Having the same videos on multiple pages isn’t inherently bad. For example, if you have a product explainer video, it may well be appropriate to include it within both a blog post and a features landing page. Similarly, you may want to include testimonial videos on pages throughout your site, and this poses no issue. As a rule of thumb, as long as the pages you’re embedding your video on are otherwise 70%+ unique, then there isn’t any problem with embedding the video on multiple pages.

“Having the same videos on multiple pages isn’t inherently bad.”

There is one common instance, however, where it can cause issues for SEO: a video library.

Many publishing sites and big brands choose to create “video libraries,” which essentially function as branded microsites that offer a YouTube style experience. You can browse through all of the videos available without having to navigate through the rest of the site. Here are examples from The BBC and The Financial Times.

There are many good reasons for creating video libraries like this from a user standpoint, but there are SEO risks involved in doing so. Most of these video libraries end up generating a lot of thin pages (pages without much content on them), which just include videos that are embedded elsewhere across a site, thus creating duplication.

At scale, this can result in ranking cannibalization for your videos in search — e.g. Google doesn’t know which page to rank for the query relating to the video in question. On the extreme end, this can result in the devaluing of an entire domain.

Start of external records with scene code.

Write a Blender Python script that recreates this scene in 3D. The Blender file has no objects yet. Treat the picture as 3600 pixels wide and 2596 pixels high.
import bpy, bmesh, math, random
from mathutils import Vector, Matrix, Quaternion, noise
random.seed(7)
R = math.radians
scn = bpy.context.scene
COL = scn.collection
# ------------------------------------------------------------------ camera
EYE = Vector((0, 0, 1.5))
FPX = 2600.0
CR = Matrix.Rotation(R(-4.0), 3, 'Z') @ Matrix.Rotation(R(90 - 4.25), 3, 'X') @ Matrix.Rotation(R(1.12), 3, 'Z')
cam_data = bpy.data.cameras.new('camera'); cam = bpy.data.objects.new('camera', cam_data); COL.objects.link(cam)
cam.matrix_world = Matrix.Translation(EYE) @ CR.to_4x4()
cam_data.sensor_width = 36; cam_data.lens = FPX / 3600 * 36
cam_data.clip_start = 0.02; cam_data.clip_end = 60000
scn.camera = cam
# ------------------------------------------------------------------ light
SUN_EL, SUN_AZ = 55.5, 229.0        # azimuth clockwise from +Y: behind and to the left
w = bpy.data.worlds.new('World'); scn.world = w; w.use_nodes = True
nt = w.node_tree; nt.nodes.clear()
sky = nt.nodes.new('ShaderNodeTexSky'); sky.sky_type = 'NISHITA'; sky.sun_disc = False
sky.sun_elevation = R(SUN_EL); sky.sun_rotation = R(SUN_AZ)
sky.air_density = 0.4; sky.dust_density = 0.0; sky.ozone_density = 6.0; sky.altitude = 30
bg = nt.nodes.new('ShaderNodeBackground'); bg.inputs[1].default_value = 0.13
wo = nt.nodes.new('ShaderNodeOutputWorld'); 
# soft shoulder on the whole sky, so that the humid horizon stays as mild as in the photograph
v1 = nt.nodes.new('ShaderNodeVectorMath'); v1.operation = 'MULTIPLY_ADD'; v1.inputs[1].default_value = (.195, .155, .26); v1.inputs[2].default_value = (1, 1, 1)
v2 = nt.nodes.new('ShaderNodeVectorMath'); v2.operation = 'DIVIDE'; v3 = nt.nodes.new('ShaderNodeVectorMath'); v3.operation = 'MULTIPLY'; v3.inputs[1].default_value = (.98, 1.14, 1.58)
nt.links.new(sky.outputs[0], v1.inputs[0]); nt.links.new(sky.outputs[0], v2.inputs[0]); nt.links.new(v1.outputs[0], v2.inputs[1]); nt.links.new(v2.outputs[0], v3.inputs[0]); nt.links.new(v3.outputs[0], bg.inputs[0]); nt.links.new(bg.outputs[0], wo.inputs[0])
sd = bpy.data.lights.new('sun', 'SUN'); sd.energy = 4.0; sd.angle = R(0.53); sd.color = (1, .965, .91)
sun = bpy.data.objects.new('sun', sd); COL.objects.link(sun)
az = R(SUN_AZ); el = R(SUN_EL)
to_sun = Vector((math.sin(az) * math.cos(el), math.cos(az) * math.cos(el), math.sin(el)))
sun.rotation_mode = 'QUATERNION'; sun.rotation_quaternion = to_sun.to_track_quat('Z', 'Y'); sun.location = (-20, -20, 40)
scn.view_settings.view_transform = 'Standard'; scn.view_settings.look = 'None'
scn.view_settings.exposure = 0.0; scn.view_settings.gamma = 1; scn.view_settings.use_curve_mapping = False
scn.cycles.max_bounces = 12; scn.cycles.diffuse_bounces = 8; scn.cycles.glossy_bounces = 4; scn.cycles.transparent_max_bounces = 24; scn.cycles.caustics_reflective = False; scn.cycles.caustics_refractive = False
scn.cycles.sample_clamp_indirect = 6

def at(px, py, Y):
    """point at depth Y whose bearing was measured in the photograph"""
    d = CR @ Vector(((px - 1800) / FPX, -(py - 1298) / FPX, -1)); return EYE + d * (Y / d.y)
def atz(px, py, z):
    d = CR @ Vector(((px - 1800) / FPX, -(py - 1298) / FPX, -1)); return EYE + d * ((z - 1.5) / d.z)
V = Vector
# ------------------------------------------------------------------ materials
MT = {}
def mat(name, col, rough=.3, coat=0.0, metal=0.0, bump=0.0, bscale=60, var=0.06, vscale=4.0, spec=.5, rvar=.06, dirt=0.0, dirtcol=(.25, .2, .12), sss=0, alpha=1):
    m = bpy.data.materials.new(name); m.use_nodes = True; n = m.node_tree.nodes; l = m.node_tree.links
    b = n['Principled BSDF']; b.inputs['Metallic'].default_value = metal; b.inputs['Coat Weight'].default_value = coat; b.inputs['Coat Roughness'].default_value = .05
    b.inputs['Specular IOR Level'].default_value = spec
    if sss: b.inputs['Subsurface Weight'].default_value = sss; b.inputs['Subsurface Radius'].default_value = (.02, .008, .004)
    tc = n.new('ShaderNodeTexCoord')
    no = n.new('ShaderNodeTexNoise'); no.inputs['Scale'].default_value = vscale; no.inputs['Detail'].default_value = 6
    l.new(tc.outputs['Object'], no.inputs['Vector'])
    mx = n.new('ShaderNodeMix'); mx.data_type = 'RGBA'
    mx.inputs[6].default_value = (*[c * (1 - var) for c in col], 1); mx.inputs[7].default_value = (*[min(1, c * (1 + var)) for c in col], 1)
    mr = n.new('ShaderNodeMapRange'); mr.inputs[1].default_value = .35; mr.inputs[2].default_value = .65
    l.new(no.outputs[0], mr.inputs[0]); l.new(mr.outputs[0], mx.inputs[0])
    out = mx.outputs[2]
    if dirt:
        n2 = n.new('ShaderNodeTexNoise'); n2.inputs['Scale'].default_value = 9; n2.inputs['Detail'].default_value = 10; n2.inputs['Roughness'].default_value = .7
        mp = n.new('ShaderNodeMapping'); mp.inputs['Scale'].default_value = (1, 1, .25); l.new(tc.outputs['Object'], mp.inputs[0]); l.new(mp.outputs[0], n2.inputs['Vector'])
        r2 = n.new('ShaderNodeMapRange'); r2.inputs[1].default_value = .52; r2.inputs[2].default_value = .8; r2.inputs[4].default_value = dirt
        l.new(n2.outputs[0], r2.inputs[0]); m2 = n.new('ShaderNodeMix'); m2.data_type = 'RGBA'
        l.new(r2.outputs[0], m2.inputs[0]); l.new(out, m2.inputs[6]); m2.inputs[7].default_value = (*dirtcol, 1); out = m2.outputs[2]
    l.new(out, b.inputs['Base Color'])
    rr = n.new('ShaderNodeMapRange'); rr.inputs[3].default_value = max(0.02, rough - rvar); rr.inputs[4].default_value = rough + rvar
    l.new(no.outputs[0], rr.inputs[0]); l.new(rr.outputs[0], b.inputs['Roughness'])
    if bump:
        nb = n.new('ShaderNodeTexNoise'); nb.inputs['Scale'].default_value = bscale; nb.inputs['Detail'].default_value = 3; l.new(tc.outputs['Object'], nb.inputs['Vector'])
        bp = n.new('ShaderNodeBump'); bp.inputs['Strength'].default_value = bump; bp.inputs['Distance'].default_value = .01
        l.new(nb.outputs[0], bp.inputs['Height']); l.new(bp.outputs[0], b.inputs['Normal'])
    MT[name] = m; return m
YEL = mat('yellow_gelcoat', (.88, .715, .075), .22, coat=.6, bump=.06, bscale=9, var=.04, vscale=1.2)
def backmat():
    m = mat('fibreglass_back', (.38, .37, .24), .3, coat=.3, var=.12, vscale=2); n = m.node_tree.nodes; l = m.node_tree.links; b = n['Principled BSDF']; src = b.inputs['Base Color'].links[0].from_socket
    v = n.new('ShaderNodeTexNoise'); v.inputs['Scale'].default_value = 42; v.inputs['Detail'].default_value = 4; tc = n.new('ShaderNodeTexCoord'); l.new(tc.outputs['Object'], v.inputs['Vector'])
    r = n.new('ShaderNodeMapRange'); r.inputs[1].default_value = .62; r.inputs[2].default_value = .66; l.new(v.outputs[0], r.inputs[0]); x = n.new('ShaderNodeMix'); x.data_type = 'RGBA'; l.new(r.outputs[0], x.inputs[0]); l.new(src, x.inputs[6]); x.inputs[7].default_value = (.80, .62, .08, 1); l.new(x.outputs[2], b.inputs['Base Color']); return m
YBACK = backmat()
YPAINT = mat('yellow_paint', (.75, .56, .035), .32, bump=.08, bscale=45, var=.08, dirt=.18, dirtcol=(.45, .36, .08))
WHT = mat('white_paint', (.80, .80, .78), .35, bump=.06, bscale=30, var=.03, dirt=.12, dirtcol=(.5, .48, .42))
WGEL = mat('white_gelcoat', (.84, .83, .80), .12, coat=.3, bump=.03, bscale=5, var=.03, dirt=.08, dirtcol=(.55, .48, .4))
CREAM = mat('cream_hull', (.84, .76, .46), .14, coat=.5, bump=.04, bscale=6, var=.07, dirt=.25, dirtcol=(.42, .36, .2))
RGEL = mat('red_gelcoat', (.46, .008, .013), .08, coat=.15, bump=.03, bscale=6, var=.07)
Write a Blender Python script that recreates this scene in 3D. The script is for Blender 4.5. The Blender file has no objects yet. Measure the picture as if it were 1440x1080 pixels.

If you want to have a video library and duplicate videos across multiple pages, then typically the best way to mitigate the search risk is to use rel="canonical" (as an attribute of the <link> element or a parameter of the link header), which informs Google and other search engines that one page is a duplicate, or derivative of another. By doing this, you can ensure the more valuable page (probably the original source of the video) is the one that ranks in search.

“Typically the best way to mitigate the search risk is to use the rel=”canonical" attribute.”

What if I embed videos on my site with Wistia and also upload them to YouTube?

Google doesn’t (yet) have effective methods for matching up the videos between platforms, and so while you can’t upload duplicates to YouTube, you can upload the same video to multiple platforms without necessarily causing SEO problems.

If you choose to syndicate content to social video platforms, like YouTube or Daily Motion, in addition to using Wistia to serve the videos on your website, then you can risk cannibalizing traffic to your website. In other words, you could potentially drive people to YouTube instead of your website if both pages rank for a specific query.

If you’re a B2C brand that sells fast-moving consumer goods or services, and your website isn’t used as a lead generation tool, then sending users to YouTube instead isn’t necessarily a significant problem.

If you have a B2B brand or an Ecommerce outfit, however, then losing this traffic could negatively impact your conversions. The best thing to do is to test uploading your content to YouTube too, and carefully monitor your traffic to see if it helps or hinders your overall marketing efforts.